◆ Goal ◆
Which lines run from the first one up to and including the one with "leaf('herb_leaf', (.14, .2, .05), (.3, .38, .13), 0.4)"? Print exactly those.

* * *

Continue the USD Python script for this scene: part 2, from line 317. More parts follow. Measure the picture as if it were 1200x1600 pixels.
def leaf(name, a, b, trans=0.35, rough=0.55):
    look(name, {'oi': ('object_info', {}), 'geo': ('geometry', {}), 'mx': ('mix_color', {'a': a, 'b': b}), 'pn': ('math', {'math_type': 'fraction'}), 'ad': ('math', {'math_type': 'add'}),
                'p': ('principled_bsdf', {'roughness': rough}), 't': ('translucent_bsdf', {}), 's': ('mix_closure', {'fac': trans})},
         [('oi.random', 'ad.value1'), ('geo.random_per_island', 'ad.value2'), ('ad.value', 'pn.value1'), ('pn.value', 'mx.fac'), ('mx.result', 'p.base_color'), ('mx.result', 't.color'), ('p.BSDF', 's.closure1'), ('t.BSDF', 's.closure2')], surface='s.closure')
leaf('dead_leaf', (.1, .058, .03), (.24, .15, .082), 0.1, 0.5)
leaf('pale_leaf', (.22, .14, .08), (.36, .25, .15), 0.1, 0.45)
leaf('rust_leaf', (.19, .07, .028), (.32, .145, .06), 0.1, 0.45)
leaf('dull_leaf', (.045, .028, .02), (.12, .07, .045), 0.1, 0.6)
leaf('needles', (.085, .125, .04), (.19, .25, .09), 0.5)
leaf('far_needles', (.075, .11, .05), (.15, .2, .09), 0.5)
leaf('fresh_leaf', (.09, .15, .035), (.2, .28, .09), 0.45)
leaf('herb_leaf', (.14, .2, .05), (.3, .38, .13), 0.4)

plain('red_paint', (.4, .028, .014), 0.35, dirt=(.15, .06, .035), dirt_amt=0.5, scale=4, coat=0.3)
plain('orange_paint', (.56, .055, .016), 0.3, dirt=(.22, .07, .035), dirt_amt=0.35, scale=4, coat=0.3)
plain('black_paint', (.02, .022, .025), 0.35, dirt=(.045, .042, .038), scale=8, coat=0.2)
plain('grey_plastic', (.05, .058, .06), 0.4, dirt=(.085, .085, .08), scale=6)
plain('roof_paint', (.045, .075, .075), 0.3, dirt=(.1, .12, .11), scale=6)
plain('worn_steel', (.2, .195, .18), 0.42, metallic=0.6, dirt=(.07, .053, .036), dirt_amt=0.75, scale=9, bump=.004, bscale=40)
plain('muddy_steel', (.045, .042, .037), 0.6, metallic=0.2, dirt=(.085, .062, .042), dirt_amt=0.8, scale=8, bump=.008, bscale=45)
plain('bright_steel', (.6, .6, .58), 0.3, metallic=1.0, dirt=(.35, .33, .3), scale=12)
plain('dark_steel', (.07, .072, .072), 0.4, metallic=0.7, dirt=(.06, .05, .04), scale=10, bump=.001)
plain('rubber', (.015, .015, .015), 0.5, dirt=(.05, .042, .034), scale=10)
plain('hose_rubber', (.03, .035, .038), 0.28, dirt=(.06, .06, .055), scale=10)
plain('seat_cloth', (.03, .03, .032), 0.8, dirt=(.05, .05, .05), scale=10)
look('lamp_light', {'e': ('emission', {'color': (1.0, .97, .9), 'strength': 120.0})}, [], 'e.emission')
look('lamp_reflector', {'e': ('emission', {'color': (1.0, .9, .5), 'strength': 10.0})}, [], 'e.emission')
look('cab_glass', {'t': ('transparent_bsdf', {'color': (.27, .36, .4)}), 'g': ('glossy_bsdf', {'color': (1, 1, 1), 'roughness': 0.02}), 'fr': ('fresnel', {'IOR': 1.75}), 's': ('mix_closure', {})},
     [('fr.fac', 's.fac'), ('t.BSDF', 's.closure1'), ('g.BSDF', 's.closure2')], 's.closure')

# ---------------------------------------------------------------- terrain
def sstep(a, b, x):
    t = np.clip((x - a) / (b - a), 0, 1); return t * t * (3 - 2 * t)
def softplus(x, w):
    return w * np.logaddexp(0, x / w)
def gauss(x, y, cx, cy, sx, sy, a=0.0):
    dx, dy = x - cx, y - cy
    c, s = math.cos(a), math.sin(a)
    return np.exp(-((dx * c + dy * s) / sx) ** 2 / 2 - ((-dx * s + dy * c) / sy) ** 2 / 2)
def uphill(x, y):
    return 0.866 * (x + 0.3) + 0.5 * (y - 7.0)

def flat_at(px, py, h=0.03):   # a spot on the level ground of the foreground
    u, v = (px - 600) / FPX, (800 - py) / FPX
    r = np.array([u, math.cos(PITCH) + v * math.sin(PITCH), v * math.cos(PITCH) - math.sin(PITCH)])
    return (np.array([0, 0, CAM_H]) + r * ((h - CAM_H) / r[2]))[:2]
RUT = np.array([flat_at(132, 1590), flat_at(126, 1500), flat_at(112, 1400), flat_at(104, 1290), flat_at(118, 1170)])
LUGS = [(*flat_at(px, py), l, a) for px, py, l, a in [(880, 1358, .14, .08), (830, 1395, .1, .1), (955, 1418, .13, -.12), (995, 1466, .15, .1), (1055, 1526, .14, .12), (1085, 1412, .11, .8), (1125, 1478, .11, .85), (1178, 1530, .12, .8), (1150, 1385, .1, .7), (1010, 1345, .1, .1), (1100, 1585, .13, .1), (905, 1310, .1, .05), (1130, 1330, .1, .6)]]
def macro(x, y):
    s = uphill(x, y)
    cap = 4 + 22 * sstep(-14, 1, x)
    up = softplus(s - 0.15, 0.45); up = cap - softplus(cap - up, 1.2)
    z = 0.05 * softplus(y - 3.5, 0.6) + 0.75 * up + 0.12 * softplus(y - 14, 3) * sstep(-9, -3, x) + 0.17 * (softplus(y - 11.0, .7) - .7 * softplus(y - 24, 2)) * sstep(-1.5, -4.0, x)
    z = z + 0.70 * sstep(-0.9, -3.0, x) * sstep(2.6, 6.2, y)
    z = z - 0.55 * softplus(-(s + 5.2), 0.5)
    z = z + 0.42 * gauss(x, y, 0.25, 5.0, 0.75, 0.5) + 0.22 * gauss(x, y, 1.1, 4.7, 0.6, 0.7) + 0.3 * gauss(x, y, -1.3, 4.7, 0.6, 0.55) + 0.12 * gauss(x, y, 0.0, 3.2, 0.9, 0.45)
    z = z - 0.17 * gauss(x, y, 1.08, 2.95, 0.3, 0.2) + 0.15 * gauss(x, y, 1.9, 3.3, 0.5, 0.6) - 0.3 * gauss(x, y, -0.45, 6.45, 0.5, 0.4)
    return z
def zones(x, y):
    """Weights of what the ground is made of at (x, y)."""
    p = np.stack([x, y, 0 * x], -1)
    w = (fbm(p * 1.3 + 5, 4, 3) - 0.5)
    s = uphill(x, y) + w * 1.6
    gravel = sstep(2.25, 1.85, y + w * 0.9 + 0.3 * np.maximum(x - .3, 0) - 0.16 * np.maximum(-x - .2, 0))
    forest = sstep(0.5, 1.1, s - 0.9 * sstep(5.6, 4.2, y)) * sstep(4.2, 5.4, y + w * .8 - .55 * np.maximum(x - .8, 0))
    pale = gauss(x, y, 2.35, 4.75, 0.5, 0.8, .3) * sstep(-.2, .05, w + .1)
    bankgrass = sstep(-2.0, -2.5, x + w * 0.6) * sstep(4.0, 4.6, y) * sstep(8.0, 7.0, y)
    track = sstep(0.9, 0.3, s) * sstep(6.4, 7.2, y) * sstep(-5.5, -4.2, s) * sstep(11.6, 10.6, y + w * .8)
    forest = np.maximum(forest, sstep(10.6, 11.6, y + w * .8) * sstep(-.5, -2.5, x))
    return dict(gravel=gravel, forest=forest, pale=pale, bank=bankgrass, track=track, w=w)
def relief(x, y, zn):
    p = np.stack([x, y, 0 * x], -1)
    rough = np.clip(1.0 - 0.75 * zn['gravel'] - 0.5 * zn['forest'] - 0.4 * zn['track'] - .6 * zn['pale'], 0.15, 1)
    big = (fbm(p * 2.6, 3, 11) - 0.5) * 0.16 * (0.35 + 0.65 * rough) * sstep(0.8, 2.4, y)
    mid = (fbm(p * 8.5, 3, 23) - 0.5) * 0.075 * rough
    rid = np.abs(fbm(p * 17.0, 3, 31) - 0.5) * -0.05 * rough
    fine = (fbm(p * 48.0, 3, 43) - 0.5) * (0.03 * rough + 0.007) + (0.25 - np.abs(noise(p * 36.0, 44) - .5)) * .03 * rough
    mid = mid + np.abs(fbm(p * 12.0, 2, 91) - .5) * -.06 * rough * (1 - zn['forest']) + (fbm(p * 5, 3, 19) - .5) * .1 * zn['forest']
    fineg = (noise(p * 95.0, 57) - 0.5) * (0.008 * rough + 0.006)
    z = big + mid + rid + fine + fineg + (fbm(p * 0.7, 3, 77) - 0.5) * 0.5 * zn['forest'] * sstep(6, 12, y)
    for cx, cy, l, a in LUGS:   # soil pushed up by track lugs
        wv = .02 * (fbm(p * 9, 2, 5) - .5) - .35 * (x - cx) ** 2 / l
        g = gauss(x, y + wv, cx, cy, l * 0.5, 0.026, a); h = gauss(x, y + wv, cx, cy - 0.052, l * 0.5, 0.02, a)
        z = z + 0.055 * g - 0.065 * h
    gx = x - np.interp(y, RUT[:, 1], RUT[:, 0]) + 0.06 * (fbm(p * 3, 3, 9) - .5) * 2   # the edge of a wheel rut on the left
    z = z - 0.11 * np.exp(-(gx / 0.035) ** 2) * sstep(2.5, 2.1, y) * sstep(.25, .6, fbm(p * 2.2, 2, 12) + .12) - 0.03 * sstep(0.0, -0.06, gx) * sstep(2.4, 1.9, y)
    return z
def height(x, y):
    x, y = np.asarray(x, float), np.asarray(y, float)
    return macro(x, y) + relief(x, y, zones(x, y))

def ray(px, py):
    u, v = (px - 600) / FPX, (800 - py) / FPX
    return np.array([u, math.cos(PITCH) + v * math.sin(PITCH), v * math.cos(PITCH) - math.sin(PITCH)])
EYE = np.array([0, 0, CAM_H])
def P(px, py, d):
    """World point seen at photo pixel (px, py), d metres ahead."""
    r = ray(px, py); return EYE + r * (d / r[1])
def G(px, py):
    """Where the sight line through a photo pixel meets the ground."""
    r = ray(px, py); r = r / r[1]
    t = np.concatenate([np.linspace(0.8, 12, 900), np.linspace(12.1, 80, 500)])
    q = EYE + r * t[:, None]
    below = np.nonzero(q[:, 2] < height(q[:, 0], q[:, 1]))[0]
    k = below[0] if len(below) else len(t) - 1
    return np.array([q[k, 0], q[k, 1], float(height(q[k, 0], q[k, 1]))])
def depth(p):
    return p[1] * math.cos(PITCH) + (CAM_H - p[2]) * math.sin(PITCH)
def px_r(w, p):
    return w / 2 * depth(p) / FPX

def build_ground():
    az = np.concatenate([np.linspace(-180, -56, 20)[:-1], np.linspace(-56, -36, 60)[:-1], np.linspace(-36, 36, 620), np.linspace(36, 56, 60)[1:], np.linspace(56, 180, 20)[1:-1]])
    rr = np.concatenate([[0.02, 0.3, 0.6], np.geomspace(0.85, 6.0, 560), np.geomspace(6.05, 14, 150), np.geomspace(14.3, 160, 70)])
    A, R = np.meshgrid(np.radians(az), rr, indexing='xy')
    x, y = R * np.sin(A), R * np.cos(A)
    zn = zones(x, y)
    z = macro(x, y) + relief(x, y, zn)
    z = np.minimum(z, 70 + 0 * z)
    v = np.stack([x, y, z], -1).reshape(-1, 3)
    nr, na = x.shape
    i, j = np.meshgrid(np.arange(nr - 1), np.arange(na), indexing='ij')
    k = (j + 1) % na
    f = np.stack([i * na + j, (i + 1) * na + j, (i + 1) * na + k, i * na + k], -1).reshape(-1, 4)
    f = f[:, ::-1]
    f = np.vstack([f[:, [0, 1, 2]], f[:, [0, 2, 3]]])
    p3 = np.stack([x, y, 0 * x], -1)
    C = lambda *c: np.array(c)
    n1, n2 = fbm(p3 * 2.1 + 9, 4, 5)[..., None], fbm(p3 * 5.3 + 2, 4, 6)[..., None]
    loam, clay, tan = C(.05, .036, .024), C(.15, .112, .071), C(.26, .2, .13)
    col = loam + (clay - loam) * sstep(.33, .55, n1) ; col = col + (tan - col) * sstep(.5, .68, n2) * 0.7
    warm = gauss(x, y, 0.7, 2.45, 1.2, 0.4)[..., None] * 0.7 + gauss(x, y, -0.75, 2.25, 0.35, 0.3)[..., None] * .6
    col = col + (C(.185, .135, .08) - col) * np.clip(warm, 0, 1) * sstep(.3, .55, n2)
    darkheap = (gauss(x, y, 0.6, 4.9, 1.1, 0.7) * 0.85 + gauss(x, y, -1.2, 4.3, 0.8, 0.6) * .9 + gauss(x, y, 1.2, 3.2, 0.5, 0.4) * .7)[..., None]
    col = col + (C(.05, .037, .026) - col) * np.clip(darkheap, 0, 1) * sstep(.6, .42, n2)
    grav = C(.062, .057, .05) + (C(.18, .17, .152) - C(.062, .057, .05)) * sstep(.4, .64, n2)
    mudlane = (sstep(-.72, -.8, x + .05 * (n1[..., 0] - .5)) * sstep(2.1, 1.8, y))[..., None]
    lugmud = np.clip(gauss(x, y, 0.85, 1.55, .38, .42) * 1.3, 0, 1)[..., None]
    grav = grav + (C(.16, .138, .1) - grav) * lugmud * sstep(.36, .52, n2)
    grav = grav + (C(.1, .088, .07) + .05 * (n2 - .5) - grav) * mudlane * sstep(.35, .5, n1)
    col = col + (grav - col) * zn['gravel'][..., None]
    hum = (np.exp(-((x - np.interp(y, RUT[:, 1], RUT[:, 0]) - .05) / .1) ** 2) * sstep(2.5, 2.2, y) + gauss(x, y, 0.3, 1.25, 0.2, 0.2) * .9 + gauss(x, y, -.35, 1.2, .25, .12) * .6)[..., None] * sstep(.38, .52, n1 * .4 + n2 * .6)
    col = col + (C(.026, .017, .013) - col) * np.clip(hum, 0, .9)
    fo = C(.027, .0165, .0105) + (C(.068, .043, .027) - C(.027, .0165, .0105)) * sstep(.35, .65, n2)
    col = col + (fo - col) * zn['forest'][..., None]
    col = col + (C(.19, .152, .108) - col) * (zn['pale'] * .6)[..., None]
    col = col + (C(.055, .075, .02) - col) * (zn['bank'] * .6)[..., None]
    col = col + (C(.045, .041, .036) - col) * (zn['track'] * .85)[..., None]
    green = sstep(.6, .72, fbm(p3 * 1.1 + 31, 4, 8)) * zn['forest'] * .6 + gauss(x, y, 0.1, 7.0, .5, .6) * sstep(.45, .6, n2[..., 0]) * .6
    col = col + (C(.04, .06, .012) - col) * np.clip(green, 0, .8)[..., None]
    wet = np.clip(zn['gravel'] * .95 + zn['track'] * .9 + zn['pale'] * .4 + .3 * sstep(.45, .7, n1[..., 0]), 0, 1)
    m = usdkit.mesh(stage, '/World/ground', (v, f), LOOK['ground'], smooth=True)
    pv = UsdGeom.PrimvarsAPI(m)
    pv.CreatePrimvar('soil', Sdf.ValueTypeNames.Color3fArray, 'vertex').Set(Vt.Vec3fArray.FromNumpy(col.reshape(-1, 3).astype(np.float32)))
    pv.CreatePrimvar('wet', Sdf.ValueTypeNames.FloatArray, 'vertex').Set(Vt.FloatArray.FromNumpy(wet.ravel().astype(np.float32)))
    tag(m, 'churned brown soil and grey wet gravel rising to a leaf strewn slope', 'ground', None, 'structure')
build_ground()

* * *

◆ Full solution ◆
Continue the USD Python script for this scene: part 2, from line 317. More parts follow. Measure the picture as if it were 1200x1600 pixels.
def leaf(name, a, b, trans=0.35, rough=0.55):
    look(name, {'oi': ('object_info', {}), 'geo': ('geometry', {}), 'mx': ('mix_color', {'a': a, 'b': b}), 'pn': ('math', {'math_type': 'fraction'}), 'ad': ('math', {'math_type': 'add'}),
                'p': ('principled_bsdf', {'roughness': rough}), 't': ('translucent_bsdf', {}), 's': ('mix_closure', {'fac': trans})},
         [('oi.random', 'ad.value1'), ('geo.random_per_island', 'ad.value2'), ('ad.value', 'pn.value1'), ('pn.value', 'mx.fac'), ('mx.result', 'p.base_color'), ('mx.result', 't.color'), ('p.BSDF', 's.closure1'), ('t.BSDF', 's.closure2')], surface='s.closure')
leaf('dead_leaf', (.1, .058, .03), (.24, .15, .082), 0.1, 0.5)
leaf('pale_leaf', (.22, .14, .08), (.36, .25, .15), 0.1, 0.45)
leaf('rust_leaf', (.19, .07, .028), (.32, .145, .06), 0.1, 0.45)
leaf('dull_leaf', (.045, .028, .02), (.12, .07, .045), 0.1, 0.6)
leaf('needles', (.085, .125, .04), (.19, .25, .09), 0.5)
leaf('far_needles', (.075, .11, .05), (.15, .2, .09), 0.5)
leaf('fresh_leaf', (.09, .15, .035), (.2, .28, .09), 0.45)
leaf('herb_leaf', (.14, .2, .05), (.3, .38, .13), 0.4)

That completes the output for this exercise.